-- Data provided --

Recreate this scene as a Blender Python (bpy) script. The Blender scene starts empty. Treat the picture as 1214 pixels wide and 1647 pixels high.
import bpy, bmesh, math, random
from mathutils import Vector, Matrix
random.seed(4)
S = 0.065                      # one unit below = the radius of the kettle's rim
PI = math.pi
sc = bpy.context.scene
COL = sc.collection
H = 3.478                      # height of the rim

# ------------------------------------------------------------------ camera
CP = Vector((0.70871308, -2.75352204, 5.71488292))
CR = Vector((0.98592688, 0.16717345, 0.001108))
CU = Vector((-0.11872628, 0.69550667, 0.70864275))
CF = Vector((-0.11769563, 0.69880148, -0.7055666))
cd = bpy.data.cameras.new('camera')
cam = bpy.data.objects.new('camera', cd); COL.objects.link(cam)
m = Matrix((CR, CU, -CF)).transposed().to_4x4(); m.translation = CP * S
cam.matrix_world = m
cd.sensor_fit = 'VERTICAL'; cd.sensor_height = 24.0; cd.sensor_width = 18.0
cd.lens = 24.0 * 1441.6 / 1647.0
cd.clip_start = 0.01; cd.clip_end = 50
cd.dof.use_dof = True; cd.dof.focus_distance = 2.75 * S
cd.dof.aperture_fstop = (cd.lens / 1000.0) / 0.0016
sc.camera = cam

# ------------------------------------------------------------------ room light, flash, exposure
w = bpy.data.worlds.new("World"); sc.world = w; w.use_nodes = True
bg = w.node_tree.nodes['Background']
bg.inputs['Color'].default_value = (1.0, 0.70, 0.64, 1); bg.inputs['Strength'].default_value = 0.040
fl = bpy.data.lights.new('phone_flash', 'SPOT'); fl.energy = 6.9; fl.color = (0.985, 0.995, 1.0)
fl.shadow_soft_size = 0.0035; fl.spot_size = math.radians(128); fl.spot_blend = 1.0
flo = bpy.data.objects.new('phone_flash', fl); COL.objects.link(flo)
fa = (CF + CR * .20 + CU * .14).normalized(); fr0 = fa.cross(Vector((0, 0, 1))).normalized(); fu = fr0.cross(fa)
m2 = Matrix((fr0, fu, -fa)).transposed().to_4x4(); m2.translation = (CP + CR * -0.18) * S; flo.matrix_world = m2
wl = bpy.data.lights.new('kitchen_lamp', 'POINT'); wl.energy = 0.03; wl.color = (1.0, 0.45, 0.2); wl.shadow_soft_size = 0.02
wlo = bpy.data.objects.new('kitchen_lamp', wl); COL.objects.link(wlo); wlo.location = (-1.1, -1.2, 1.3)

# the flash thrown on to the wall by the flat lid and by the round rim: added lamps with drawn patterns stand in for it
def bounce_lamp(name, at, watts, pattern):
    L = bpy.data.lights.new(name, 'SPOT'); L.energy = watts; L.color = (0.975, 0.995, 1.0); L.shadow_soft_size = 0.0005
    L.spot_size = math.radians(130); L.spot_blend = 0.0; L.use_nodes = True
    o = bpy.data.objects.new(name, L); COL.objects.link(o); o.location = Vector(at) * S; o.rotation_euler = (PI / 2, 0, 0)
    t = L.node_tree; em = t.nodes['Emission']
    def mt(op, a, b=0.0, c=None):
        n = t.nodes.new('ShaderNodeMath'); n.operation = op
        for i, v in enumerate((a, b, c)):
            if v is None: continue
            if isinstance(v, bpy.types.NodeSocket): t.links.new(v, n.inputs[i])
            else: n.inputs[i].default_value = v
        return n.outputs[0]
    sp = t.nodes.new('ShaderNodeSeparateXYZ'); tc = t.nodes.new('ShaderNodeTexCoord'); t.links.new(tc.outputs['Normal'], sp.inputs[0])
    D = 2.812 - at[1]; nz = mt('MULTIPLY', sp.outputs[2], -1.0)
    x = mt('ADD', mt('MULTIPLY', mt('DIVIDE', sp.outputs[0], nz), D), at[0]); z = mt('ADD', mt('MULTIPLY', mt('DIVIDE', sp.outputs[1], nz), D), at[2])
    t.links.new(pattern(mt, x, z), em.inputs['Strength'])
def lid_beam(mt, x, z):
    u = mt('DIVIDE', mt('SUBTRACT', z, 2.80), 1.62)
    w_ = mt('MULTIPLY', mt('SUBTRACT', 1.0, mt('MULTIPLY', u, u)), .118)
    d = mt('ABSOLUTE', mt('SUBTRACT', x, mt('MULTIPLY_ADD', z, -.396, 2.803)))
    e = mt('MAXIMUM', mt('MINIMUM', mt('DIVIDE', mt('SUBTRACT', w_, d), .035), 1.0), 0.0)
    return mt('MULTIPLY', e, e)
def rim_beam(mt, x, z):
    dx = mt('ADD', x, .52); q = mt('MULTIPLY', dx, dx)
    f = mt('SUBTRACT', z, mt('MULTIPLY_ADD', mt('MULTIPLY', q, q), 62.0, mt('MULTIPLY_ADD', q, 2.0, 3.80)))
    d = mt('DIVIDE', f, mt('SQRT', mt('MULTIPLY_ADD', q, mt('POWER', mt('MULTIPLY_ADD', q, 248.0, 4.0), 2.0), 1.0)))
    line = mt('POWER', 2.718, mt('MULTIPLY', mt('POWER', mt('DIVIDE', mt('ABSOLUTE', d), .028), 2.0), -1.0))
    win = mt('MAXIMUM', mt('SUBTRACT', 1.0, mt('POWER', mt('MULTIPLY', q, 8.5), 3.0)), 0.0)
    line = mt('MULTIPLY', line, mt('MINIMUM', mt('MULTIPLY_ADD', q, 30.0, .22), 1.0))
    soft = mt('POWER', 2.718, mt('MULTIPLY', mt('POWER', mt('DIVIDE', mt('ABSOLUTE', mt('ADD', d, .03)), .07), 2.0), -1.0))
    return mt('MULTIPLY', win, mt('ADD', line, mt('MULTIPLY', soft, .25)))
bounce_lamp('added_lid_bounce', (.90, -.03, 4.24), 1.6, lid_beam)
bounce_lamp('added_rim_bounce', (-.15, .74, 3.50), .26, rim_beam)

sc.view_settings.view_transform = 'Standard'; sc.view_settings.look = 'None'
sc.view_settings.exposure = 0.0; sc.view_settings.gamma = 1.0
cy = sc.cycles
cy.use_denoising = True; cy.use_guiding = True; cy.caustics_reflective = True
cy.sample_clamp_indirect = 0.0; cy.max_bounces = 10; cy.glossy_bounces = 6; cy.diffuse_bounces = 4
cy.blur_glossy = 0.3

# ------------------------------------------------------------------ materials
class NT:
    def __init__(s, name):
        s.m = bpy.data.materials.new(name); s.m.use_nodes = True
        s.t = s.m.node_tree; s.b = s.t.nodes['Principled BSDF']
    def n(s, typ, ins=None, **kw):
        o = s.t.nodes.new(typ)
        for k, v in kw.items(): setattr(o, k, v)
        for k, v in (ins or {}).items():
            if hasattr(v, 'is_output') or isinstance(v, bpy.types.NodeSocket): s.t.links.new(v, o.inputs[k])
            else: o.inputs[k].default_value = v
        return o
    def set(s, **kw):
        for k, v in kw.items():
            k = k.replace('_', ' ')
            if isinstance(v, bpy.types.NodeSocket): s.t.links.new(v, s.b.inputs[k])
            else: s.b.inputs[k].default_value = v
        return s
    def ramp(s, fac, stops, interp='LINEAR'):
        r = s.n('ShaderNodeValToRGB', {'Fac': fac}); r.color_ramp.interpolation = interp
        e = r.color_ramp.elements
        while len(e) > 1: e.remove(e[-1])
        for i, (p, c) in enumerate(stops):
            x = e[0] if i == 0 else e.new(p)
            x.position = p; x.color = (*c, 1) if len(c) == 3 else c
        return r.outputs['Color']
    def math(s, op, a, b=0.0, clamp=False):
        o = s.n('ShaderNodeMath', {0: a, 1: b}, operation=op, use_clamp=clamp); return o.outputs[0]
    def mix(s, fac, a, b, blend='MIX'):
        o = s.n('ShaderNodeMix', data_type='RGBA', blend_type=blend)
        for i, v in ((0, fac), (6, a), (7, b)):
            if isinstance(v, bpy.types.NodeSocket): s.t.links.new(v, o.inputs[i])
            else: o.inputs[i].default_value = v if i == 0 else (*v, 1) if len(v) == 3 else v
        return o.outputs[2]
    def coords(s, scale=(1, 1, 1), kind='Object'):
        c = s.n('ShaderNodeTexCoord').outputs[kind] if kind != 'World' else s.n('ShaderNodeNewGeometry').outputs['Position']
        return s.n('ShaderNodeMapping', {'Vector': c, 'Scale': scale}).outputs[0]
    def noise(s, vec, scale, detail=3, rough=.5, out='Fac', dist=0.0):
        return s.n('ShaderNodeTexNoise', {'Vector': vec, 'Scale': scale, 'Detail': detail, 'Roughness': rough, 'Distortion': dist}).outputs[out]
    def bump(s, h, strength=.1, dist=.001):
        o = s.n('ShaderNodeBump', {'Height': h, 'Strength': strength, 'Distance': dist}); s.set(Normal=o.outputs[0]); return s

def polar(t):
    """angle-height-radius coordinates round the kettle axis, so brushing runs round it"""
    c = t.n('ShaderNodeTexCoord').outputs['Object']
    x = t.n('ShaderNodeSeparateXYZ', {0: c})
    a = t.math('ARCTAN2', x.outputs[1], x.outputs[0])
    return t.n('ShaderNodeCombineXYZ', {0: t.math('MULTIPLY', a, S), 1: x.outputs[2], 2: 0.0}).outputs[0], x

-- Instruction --
From the first line of the listing above to the line with "height of the rim", please transcribe each line exactly, both ends included, and nothing beyond that.

-- Written solution --
Recreate this scene as a Blender Python (bpy) script. The Blender scene starts empty. Treat the picture as 1214 pixels wide and 1647 pixels high.
import bpy, bmesh, math, random
from mathutils import Vector, Matrix
random.seed(4)
S = 0.065                      # one unit below = the radius of the kettle's rim
PI = math.pi
sc = bpy.context.scene
COL = sc.collection
H = 3.478                      # height of the rim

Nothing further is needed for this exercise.